··· EXTRACTED MATERIAL ···

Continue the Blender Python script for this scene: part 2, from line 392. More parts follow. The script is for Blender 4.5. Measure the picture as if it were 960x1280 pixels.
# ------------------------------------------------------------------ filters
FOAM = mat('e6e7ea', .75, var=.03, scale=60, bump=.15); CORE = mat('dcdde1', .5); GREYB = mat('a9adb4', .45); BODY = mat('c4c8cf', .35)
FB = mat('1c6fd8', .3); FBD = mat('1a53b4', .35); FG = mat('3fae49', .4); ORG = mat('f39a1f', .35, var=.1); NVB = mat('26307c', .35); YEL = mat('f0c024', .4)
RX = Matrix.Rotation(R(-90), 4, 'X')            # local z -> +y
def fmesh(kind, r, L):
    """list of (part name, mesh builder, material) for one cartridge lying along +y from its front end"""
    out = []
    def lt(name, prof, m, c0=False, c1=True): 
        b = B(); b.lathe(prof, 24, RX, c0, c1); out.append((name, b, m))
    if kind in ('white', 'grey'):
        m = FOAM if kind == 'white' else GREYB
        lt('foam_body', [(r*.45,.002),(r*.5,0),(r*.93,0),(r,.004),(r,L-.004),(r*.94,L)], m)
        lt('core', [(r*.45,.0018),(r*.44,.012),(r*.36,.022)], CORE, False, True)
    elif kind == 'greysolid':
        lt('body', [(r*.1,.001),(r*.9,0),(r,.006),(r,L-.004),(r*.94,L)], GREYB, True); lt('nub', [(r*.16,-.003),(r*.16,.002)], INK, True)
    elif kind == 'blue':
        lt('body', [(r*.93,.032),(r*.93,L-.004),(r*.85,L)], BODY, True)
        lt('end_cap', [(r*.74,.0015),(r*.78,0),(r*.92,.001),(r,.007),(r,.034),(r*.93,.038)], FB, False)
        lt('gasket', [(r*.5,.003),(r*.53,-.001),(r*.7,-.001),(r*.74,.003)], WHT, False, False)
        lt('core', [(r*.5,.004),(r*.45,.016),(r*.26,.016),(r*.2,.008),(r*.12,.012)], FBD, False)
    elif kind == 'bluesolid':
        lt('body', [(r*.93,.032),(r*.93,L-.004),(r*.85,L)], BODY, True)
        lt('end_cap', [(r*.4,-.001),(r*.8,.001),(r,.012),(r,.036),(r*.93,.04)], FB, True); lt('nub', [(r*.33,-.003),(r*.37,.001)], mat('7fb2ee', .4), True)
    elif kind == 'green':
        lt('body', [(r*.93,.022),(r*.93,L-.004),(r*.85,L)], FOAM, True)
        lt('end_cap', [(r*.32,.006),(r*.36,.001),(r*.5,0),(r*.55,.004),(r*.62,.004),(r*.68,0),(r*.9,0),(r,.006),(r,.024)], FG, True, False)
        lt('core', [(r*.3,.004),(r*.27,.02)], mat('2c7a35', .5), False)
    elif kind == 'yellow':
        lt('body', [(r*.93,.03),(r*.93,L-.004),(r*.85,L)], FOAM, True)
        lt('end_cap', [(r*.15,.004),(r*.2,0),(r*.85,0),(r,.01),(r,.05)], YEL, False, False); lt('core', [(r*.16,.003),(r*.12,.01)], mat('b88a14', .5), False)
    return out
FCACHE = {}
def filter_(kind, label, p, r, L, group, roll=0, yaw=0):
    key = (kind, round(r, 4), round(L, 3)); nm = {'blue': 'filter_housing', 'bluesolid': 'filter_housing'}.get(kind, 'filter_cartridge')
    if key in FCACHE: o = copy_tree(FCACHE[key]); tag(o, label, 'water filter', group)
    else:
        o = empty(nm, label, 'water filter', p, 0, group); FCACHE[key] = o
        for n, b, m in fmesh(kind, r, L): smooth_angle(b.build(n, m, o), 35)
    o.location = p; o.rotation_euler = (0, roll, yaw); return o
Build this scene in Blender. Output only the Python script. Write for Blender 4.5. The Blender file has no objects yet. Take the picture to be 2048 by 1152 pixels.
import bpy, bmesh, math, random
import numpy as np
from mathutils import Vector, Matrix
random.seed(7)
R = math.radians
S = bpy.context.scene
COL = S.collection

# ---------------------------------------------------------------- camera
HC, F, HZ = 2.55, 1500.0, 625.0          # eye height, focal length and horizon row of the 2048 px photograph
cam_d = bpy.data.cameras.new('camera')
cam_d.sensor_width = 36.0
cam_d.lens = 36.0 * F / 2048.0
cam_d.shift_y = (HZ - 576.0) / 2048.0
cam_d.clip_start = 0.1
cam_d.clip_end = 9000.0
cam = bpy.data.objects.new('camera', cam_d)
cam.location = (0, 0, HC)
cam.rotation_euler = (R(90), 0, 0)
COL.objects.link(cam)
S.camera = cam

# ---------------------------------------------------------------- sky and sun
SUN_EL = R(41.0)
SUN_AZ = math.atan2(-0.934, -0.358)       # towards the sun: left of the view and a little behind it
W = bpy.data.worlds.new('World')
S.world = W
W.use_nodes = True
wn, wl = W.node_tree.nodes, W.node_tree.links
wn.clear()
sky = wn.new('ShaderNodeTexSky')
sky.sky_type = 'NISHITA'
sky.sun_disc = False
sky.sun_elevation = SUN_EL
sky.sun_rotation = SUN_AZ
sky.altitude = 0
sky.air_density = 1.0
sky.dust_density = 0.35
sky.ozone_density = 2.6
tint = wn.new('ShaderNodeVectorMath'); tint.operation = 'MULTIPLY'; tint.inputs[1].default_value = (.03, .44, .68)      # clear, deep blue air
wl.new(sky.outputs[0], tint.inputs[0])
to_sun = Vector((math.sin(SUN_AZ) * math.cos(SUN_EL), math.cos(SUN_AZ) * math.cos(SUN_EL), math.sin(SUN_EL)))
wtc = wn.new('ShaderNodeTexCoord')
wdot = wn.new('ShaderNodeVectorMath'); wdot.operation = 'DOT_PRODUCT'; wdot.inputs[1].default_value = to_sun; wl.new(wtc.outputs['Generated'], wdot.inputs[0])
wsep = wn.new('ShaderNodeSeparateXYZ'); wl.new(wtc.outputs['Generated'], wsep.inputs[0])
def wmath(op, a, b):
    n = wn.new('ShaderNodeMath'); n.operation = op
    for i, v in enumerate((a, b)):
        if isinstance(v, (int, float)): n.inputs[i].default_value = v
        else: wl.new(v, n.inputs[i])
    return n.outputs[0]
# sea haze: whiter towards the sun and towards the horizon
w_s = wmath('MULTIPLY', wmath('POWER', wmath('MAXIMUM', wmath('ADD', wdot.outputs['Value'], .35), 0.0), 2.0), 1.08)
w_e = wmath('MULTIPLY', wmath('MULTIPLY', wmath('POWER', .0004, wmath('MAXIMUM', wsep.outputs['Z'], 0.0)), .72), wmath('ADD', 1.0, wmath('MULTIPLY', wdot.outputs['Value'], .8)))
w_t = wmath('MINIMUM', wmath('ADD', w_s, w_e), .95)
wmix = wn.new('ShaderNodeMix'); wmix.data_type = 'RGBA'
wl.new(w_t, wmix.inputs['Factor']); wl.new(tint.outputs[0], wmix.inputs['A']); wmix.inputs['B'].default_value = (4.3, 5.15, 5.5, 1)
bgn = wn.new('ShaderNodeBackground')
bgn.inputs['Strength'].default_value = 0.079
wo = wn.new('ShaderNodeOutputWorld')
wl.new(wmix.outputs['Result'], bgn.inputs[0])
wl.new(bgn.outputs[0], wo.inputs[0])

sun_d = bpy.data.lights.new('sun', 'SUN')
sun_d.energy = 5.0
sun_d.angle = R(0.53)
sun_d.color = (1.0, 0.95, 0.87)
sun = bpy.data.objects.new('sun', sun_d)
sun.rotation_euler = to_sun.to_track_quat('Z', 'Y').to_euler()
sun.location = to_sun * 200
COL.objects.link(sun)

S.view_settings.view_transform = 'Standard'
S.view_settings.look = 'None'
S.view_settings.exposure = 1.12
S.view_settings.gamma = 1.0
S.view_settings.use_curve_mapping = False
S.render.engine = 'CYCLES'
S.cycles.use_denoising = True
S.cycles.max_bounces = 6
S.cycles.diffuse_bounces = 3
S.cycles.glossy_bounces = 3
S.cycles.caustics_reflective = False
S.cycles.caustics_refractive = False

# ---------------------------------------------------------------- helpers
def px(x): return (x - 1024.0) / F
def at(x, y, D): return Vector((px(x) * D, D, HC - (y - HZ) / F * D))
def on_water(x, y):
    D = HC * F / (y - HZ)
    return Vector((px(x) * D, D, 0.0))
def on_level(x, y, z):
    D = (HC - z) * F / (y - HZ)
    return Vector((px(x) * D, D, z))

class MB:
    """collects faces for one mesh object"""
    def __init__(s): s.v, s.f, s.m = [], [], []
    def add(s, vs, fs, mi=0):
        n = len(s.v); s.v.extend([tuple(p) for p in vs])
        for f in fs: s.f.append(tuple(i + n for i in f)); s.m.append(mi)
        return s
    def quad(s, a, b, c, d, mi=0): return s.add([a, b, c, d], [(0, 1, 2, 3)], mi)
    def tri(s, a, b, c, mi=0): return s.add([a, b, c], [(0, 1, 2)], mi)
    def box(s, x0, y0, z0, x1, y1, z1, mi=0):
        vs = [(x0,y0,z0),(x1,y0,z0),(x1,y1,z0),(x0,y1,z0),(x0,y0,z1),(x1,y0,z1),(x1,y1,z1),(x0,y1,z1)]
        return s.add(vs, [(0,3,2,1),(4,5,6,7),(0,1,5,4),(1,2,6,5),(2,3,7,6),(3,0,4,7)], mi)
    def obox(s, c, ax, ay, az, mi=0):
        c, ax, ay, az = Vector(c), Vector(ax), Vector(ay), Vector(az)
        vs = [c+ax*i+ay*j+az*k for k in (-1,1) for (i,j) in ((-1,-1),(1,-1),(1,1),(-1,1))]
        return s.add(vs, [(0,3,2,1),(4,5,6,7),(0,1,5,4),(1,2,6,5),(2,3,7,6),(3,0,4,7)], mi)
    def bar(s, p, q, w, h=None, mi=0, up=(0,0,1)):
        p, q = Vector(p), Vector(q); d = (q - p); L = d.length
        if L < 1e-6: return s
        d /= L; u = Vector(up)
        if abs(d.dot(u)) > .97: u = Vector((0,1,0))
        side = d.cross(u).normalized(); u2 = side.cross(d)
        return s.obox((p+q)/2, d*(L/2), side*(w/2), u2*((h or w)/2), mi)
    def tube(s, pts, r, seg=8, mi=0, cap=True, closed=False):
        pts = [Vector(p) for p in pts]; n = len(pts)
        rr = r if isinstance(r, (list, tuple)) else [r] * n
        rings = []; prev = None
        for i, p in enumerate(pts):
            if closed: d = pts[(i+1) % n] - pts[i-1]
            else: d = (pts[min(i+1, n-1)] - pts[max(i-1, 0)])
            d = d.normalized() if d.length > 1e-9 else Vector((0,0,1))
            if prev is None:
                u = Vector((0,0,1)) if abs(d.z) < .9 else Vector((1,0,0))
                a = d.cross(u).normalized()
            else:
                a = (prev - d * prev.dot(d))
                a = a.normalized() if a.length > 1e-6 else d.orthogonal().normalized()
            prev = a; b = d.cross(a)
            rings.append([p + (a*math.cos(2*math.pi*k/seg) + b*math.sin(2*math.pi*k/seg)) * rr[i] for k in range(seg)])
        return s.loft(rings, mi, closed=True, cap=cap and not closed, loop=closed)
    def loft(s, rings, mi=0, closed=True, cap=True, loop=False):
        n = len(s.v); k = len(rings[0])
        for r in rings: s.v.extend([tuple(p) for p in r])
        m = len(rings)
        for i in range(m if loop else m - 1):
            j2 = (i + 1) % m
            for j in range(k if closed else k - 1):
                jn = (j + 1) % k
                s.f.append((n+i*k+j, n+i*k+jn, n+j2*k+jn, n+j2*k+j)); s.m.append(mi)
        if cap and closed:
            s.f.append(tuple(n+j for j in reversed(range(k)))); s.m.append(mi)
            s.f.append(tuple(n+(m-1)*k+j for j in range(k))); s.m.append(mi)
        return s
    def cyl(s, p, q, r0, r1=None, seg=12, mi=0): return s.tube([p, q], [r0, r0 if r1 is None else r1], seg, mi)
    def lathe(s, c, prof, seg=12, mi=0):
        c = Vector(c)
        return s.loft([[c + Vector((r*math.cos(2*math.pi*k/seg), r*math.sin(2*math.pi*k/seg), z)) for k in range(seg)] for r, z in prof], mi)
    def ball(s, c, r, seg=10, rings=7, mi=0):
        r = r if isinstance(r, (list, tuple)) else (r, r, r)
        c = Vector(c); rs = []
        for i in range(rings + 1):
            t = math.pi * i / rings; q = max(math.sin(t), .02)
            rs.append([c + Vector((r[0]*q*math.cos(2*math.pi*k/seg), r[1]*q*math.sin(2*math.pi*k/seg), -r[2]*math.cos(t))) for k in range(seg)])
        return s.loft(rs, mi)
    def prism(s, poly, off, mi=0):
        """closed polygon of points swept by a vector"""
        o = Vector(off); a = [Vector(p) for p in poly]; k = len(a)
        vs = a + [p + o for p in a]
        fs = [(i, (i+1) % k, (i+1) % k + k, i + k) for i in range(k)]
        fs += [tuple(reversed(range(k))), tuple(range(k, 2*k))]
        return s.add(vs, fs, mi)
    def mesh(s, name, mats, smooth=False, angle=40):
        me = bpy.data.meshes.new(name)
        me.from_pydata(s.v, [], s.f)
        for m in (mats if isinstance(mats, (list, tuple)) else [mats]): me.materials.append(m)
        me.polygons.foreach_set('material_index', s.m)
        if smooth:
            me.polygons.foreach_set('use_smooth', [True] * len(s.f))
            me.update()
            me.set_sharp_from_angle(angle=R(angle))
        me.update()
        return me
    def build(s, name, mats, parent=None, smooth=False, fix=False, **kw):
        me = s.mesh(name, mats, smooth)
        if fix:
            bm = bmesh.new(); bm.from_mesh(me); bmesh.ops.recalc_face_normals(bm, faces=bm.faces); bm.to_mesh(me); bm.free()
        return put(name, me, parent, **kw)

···

GIVEN EXERCISE: Copy each line that contains the word "this".

TASK OUTPUT:
Continue the Blender Python script for this scene: part 2, from line 392. More parts follow. The script is for Blender 4.5. Measure the picture as if it were 960x1280 pixels.
Build this scene in Blender. Output only the Python script. Write for Blender 4.5. The Blender file has no objects yet. Take the picture to be 2048 by 1152 pixels.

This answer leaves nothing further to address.